Rail ticket office considered for closure despite being region’s fourth busiest

THE TICKET office at Tunbridge Wells station is among those to be considered for closure as part of planned cutbacks, despite being one of the most-used in the whole of the Southeastern network.

Research by the Times shows that the local office should remain open, based on the criteria being used by Southeastern Railway to determine which ones should close.

According to Southeastern’s consultation website, 14 of its “busiest stations on the network” will have Travel Centres which are expected to give passengers “travel information and ticketing solutions”.

London Bridge, Tonbridge, Ashford, and Sevenoaks have the first, second, third and fifth most-used ticket offices, respectively, with Travel Centres planned at each of the stations.

Yet, Tunbridge Wells will not be keeping its ticket office and will be up for consultation this autumn despite having the fourth most used ticket office across the network.

In 2022, 54 per cent of tickets were sold directly at Tunbridge Wells station with 29.3 per cent (284,626) sold from the ticket office.

25 per cent (243,002) were sold at a Ticket Vending Machine (TVM) while 45.6 per cent (442,871) were sold online.

MP for Tunbridge Wells Greg Clark spoke with Rail Minister Huw Merriman MP on August 2, and has written to Southeastern to express his opposition to ticket office closures.

Mr Clark said that the figures show that there is no logical case for not providing a travel centre at Tunbridge Wells.

“Although our local stations are not currently being consulted on for closure, I wanted to make it crystal clear to Southeastern and the Department for Transport that our ticket offices and their staff play a vital role in helping passengers, especially those with disabilities or with complex travel plans. The figures show that Tunbridge Wells station ticket office, in particular, is well used and should not even be considered in any future consultation.”

Peter Fairweather, a train conductor, originally from Heathfield, East Sussex, told the Times: “I don’t think Tunbridge Wells ticket office should be closing, it is within the top five of Southeastern’s ticket sales, with almost a third using the ticket office compared to the ticket machines or online.

“What is first required is ticket reform, to allow for quick and simple ticket purchase where you know how much it will cost and can obtain it easily, and level boarding on newer trains to allow those with accessible needs to be able to board and alight trains independently before we consider reducing ticket offices and staffing.”

Southeastern says just over a quarter of their tickets are sold at their 142 ticket offices, with this number continuing to get smaller.

This first phase is currently under consultation, with a further 90 ticket offices, including Tunbridge Wells, up for consultation in the autumn. Any changes will take place over the next two years.
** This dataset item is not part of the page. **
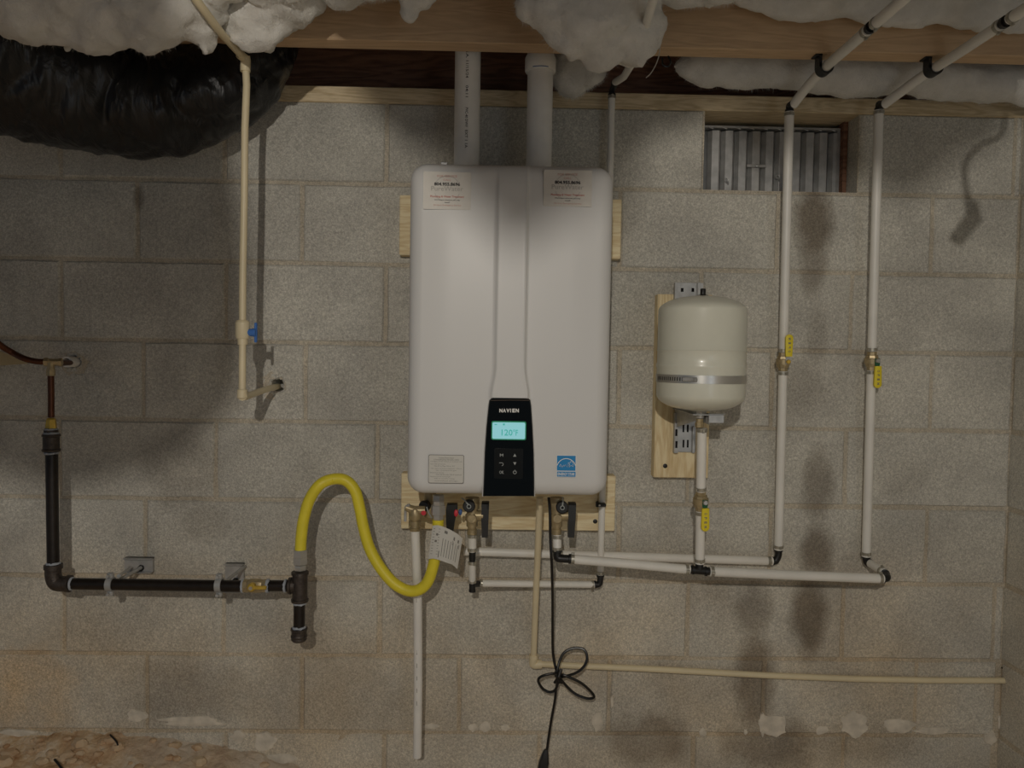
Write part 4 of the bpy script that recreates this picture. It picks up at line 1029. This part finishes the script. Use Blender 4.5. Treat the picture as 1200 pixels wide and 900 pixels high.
mb.lathe(cb_+Vector((0,0,-.004)), (0,0,1), [(0,.0108),(0,.0118),(.010,.0118),(.010,.008)], 16); mb.lathe(cc_+Vector((-.008,0,0)), (1,0,0), [(0,.0108),(0,.0118),(.012,.0118),(.012,.008)], 16); mb.build('elbow_fitting', M['cpvc'], t6)
# cracked mortar where it enters the corner
mb = MB(); mb.tube(spline([at(1174,782,.001), at(1178,788,.002), at(1179,798,.002), at(1180,810,.002), at(1181,816,.001), at(1178,822,.001)], 5), .0022, 6); mb.build('mortar_crack', M['dark'], wall_back)

# ------------------------------------------------------------------ cream pipe with blue tee handle
t7 = thing('supply_pipe', at(283, 465, .27), 'cream plastic pipe dropping past the black duct into the wall', 'pipe')
PO = .27
pA, pB, pC = at(287.5, 72, PO), at(288, 120, PO), at(284.2, 378, PO)
straight([pA, at(289, 100, PO), at(287, 150, PO), at(286.3, 230, PO), at(284.6, 320, PO), pC], .0078, t7, 'cpvc', n=16)
straight([at(284.3, 402, PO), at(284, 456, PO)], .0078, t7, 'cpvc', n=16)
mb = MB(); mb.tube([at(287.5, 84, PO), at(287.8, 70, PO), at(287, 66, PO+.002)], .0108, 16); mb.tube([at(287, 69, PO), at(281, 63.5, PO+.016)], .0100, 16)
mb.build('elbow_fitting', M['cpvc'], t7, label='small cream elbow under the insulation')
straight([at(283, 65, PO+.010), at(262, 42, .43), at(245, 20, .51), at(226, -6, .56), at(212, -30, .60), at(196, -70, .63), at(186, -130, .64)], .0078, t7, 'cpvc', n=14)
mb = MB(); mb.cyl(at(284, 456, PO), at(283.8, 467, PO), .0112, .0112, n=18, bev=.002); mb.cyl(at(283.8, 464, PO+.004), at(288, 463.5, PO-.022), .0105, n=16); mb.build('elbow_fitting', M['cpvc'], t7)
straight([at(286, 464.5, PO-.012), at(293, 463, .22), at(305, 458.5, .13), at(318, 454.5, .05), at(326, 453, -.03)], .0078, t7, 'cpvc', n=16)
vb = thing('tee_handle_valve', at(284.2, 404, PO), 'cream plastic valve with a blue tee handle on the dropping cream pipe', 'valve')
c = at(284.3, 390, PO); z_ = lambda py: at(284, py, PO).z
mb = MB(); mb.lathe((c.x, -PO, z_(404)), (0,0,1), [(0,.0085),(0,.0108),(z_(397)-z_(404),.0108),(z_(397)-z_(404),.0135),(z_(394.5)-z_(404),.0155),(z_(378)-z_(404),.0155),(z_(375.5)-z_(404),.0125),(z_(375)-z_(404),.0085)], 16); mb.build('valve_body', M['cpvc'], vb, smooth=25)
hz = z_(389.5); mb = MB(); mb.cyl((c.x+.010, -PO, hz), (c.x+.026, -PO, hz), .0075, .0095, n=14); mb.lathe((c.x+.026,-PO,hz), (1,0,0), [(0,.0098),(.004,.0098),(.005,.007)], 14)
mb.box((c.x+.026, -PO-.004, hz-.022), (c.x+.032, -PO+.004, hz+.022), .0018); mb.build('tee_handle', M['bluep'], vb, label='blue tee handle')

# ------------------------------------------------------------------ gas line
g0 = .145
gas = thing('gas_pipe', at(62, 690, g0), 'black iron gas pipe elbowing along the wall to the yellow hose', 'pipe')
ri = .0137
ga, gb = at(60.5, 533, g0), at(62.5, 664, g0)
straight([ga, lerp(ga, gb, .5), gb], ri, gas, 'iron', 'riser', 22)
gc, gd = at(80, 684, g0), at(287, 687, .165)
straight([gc, lerp(gc, gd, .5), gd], ri, gas, 'iron', 'cross_pipe', 22)
ge, gf_ = at(311, 686.5, .168), at(337, 686.5, .172)
straight([ge, gf_], ri*.96, gas, 'iron', 'nipple', 18)
# elbow
mb = MB(); mb.tube(spline([gb, at(62.6, 675, g0), at(66, 683, g0), at(75, 684.2, g0), gc], 6), .0182, 20)
dz = (gb-at(62.6,675,g0)).normalized(); mb.lathe(gb, dz, [(-.006,.018),(-.005,.0205),(.005,.0205),(.006,.015)], 20); mb.lathe(gc, (1,0,-.02), [(-.004,.018),(-.003,.0205),(.005,.0205),(.006,.015)], 20); mb.build('elbow_fitting', M['iron_fit'], gas)
def dope(c, ax, r, parent=gas, L=.006):
    mb = MB(); ax = Vector(ax).normalized(); u = ax.orthogonal().normalized(); w_ = ax.cross(u); R_ = []
    for t_, q_ in ((-L/2, 0), (-L/4, .0024), (L/4, .0022), (L/2, 0)):
        R_.append([Vector(c)+ax*(t_+.0022*noise.noise(Vector((math.cos(a)*3, math.sin(a)*3, c[0]*50+t_*300))))+(u*math.cos(a)+w_*math.sin(a))*(r+q_) for a in [2*math.pi*k/20 for k in range(20)]])
    mb.rings(R_, cap=False); mb.build('thread_sealant', M['dope'], parent)
dope(gb+Vector((0,0,.008)), (0,0,1), ri); dope(gc+Vector((.009,0,0)), (1,0,0), ri)
# top coupling + bushing
c = at(60, 517, g0); zc = lambda py: at(60, py, g0).z; b_z = zc(530)
mb = MB(); L = zc(508)-zc(528); mb.lathe((c.x, -g0, zc(529)), (0,0,1), [(0,.015),(0,.0195),(.005,.0205),(.007,.018),(L-.006,.018),(L-.004,.0205),(L+.001,.0195),(L+.002,.014)], 20); mb.build('coupling', M['iron_fit'], gas)
mb = MB(); mb.lathe((c.x, -g0, zc(508)), (0,0,1), [(0,.012),(0,.016),(.008,.016),(.009,.012),(.013,.0125)], 8); mb.build('bushing', M['iron_fit'], gas)
dope((c.x, -g0, zc(531)), (0,0,1), ri); dope((c.x, -g0, zc(508)+.000), (0,0,1), .0155, L=.007); dope((c.x, -g0, zc(503)), (0,0,1), .0125, L=.005)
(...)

David Wornham, Passenger Services Director at Southeastern, told the Times: “We’re currently consulting on the future of 40 ticket offices, mainly within the London Pay As You Go area, with a second phase of consultation due to follow in the autumn, which will include Tunbridge Wells and the rest of our stations in Kent and East Sussex.

“As part of our proposals we’re planning to introduce Travel Centres at 14 of some of the busiest stations across our network. Our aim is to build a better, safer and more accessible railway.

“Every station that’s staffed today will continue to be staffed by colleagues trained to provide more help to customers in more ways, both inside the station and on the platform. In addition, we’ll provide more solutions to customers happy to self-serve, such as eTickets, as well as existing options like The Key,” Mr Wornham explained.

“When the second phase of our consultation opens later this year, we’d invite anyone with a view on the future of ticket offices to submit their views to either Transport Focus or London TravelWatch in the eight-week consultation window. If agreed, the closure of ticket offices would be implemented over a suitable period of time to enable detailed, practical measures to be introduced to support all customers especially those with specific accessibility needs.”